▸ Exercise instructions
Restate the entire listing word for word.

-- BEGIN Stored data --

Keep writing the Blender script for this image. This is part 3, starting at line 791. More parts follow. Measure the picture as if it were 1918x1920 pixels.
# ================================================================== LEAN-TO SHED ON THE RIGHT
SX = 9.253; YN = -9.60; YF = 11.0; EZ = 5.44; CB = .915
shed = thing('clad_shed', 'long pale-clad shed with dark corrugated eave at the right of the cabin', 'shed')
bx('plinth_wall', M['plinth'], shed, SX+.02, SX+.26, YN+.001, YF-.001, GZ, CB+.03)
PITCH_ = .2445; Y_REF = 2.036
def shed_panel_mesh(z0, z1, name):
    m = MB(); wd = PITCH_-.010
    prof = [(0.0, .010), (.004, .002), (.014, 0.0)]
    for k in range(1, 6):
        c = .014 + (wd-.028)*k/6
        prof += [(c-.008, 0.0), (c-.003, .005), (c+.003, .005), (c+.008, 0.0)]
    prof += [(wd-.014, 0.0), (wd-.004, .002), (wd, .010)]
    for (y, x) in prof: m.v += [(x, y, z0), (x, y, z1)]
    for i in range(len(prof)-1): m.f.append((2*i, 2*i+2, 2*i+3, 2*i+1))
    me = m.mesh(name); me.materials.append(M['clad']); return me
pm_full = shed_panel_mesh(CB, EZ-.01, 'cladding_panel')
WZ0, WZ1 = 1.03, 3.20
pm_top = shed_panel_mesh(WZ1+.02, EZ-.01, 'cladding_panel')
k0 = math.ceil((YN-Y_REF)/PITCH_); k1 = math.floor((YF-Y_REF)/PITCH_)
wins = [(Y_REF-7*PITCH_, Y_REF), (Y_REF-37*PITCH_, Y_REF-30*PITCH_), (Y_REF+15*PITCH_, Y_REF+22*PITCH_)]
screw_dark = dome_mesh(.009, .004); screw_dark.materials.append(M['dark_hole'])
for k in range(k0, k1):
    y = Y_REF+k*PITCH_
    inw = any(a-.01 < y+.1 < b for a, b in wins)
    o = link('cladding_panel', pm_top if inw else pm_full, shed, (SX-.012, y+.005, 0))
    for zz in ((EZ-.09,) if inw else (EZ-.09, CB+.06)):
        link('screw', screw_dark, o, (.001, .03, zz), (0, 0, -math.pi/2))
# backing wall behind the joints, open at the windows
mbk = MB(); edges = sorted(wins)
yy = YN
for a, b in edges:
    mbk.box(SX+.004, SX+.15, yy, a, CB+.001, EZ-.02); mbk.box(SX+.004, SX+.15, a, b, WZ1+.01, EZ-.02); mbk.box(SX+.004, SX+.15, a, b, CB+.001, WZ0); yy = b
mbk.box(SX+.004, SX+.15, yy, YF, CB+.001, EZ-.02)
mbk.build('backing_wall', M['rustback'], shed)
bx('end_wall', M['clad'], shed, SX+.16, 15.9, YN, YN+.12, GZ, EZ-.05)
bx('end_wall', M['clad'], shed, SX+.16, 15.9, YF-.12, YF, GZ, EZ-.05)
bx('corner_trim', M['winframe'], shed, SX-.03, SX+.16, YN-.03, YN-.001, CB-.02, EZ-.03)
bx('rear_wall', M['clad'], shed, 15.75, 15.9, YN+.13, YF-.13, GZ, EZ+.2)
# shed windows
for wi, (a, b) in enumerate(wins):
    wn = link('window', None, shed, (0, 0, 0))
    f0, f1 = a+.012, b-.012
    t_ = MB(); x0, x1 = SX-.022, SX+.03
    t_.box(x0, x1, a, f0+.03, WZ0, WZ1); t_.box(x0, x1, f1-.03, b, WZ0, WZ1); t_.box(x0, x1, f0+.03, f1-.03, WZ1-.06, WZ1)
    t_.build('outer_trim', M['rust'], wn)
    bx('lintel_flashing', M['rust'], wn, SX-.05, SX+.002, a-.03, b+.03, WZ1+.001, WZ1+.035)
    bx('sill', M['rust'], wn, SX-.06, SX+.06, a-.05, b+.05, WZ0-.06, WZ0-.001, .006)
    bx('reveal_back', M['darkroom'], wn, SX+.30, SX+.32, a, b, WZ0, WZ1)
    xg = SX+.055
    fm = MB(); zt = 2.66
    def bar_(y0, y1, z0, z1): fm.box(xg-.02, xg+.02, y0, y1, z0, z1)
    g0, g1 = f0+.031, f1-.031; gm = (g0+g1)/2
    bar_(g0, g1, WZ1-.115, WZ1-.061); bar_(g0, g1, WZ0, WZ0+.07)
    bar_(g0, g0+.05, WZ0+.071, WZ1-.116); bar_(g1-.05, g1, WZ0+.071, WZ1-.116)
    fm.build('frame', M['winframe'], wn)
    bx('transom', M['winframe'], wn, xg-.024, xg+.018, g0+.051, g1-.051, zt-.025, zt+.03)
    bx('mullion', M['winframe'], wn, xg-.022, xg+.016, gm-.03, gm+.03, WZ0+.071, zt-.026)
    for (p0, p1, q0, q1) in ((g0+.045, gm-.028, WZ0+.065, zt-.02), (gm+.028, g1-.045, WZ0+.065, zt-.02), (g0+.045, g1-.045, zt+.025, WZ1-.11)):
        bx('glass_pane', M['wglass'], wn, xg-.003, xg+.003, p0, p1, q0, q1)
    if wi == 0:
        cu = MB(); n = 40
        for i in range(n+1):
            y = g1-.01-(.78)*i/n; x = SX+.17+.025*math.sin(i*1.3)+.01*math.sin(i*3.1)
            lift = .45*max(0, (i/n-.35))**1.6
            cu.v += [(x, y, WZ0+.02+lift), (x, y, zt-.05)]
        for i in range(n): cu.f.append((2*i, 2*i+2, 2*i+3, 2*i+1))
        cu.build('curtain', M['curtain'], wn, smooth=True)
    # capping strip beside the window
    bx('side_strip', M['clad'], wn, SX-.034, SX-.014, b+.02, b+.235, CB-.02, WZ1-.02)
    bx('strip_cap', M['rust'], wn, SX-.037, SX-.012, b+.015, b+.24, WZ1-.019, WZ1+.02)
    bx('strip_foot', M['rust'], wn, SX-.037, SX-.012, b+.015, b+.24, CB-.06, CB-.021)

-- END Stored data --

▸ Written response
Keep writing the Blender script for this image. This is part 3, starting at line 791. More parts follow. Measure the picture as if it were 1918x1920 pixels.
# ================================================================== LEAN-TO SHED ON THE RIGHT
SX = 9.253; YN = -9.60; YF = 11.0; EZ = 5.44; CB = .915
shed = thing('clad_shed', 'long pale-clad shed with dark corrugated eave at the right of the cabin', 'shed')
bx('plinth_wall', M['plinth'], shed, SX+.02, SX+.26, YN+.001, YF-.001, GZ, CB+.03)
PITCH_ = .2445; Y_REF = 2.036
def shed_panel_mesh(z0, z1, name):
    m = MB(); wd = PITCH_-.010
    prof = [(0.0, .010), (.004, .002), (.014, 0.0)]
    for k in range(1, 6):
        c = .014 + (wd-.028)*k/6
        prof += [(c-.008, 0.0), (c-.003, .005), (c+.003, .005), (c+.008, 0.0)]
    prof += [(wd-.014, 0.0), (wd-.004, .002), (wd, .010)]
    for (y, x) in prof: m.v += [(x, y, z0), (x, y, z1)]
    for i in range(len(prof)-1): m.f.append((2*i, 2*i+2, 2*i+3, 2*i+1))
    me = m.mesh(name); me.materials.append(M['clad']); return me
pm_full = shed_panel_mesh(CB, EZ-.01, 'cladding_panel')
WZ0, WZ1 = 1.03, 3.20
pm_top = shed_panel_mesh(WZ1+.02, EZ-.01, 'cladding_panel')
k0 = math.ceil((YN-Y_REF)/PITCH_); k1 = math.floor((YF-Y_REF)/PITCH_)
wins = [(Y_REF-7*PITCH_, Y_REF), (Y_REF-37*PITCH_, Y_REF-30*PITCH_), (Y_REF+15*PITCH_, Y_REF+22*PITCH_)]
screw_dark = dome_mesh(.009, .004); screw_dark.materials.append(M['dark_hole'])
for k in range(k0, k1):
    y = Y_REF+k*PITCH_
    inw = any(a-.01 < y+.1 < b for a, b in wins)
    o = link('cladding_panel', pm_top if inw else pm_full, shed, (SX-.012, y+.005, 0))
    for zz in ((EZ-.09,) if inw else (EZ-.09, CB+.06)):
        link('screw', screw_dark, o, (.001, .03, zz), (0, 0, -math.pi/2))
# backing wall behind the joints, open at the windows
mbk = MB(); edges = sorted(wins)
yy = YN
for a, b in edges:
    mbk.box(SX+.004, SX+.15, yy, a, CB+.001, EZ-.02); mbk.box(SX+.004, SX+.15, a, b, WZ1+.01, EZ-.02); mbk.box(SX+.004, SX+.15, a, b, CB+.001, WZ0); yy = b
mbk.box(SX+.004, SX+.15, yy, YF, CB+.001, EZ-.02)
mbk.build('backing_wall', M['rustback'], shed)
bx('end_wall', M['clad'], shed, SX+.16, 15.9, YN, YN+.12, GZ, EZ-.05)
bx('end_wall', M['clad'], shed, SX+.16, 15.9, YF-.12, YF, GZ, EZ-.05)
bx('corner_trim', M['winframe'], shed, SX-.03, SX+.16, YN-.03, YN-.001, CB-.02, EZ-.03)
bx('rear_wall', M['clad'], shed, 15.75, 15.9, YN+.13, YF-.13, GZ, EZ+.2)
# shed windows
for wi, (a, b) in enumerate(wins):
    wn = link('window', None, shed, (0, 0, 0))
    f0, f1 = a+.012, b-.012
    t_ = MB(); x0, x1 = SX-.022, SX+.03
    t_.box(x0, x1, a, f0+.03, WZ0, WZ1); t_.box(x0, x1, f1-.03, b, WZ0, WZ1); t_.box(x0, x1, f0+.03, f1-.03, WZ1-.06, WZ1)
    t_.build('outer_trim', M['rust'], wn)
    bx('lintel_flashing', M['rust'], wn, SX-.05, SX+.002, a-.03, b+.03, WZ1+.001, WZ1+.035)
    bx('sill', M['rust'], wn, SX-.06, SX+.06, a-.05, b+.05, WZ0-.06, WZ0-.001, .006)
    bx('reveal_back', M['darkroom'], wn, SX+.30, SX+.32, a, b, WZ0, WZ1)
    xg = SX+.055
    fm = MB(); zt = 2.66
    def bar_(y0, y1, z0, z1): fm.box(xg-.02, xg+.02, y0, y1, z0, z1)
    g0, g1 = f0+.031, f1-.031; gm = (g0+g1)/2
    bar_(g0, g1, WZ1-.115, WZ1-.061); bar_(g0, g1, WZ0, WZ0+.07)
    bar_(g0, g0+.05, WZ0+.071, WZ1-.116); bar_(g1-.05, g1, WZ0+.071, WZ1-.116)
    fm.build('frame', M['winframe'], wn)
    bx('transom', M['winframe'], wn, xg-.024, xg+.018, g0+.051, g1-.051, zt-.025, zt+.03)
    bx('mullion', M['winframe'], wn, xg-.022, xg+.016, gm-.03, gm+.03, WZ0+.071, zt-.026)
    for (p0, p1, q0, q1) in ((g0+.045, gm-.028, WZ0+.065, zt-.02), (gm+.028, g1-.045, WZ0+.065, zt-.02), (g0+.045, g1-.045, zt+.025, WZ1-.11)):
        bx('glass_pane', M['wglass'], wn, xg-.003, xg+.003, p0, p1, q0, q1)
    if wi == 0:
        cu = MB(); n = 40
        for i in range(n+1):
            y = g1-.01-(.78)*i/n; x = SX+.17+.025*math.sin(i*1.3)+.01*math.sin(i*3.1)
            lift = .45*max(0, (i/n-.35))**1.6
            cu.v += [(x, y, WZ0+.02+lift), (x, y, zt-.05)]
        for i in range(n): cu.f.append((2*i, 2*i+2, 2*i+3, 2*i+1))
        cu.build('curtain', M['curtain'], wn, smooth=True)
    # capping strip beside the window
    bx('side_strip', M['clad'], wn, SX-.034, SX-.014, b+.02, b+.235, CB-.02, WZ1-.02)
    bx('strip_cap', M['rust'], wn, SX-.037, SX-.012, b+.015, b+.24, WZ1-.019, WZ1+.02)
    bx('strip_foot', M['rust'], wn, SX-.037, SX-.012, b+.015, b+.24, CB-.06, CB-.021)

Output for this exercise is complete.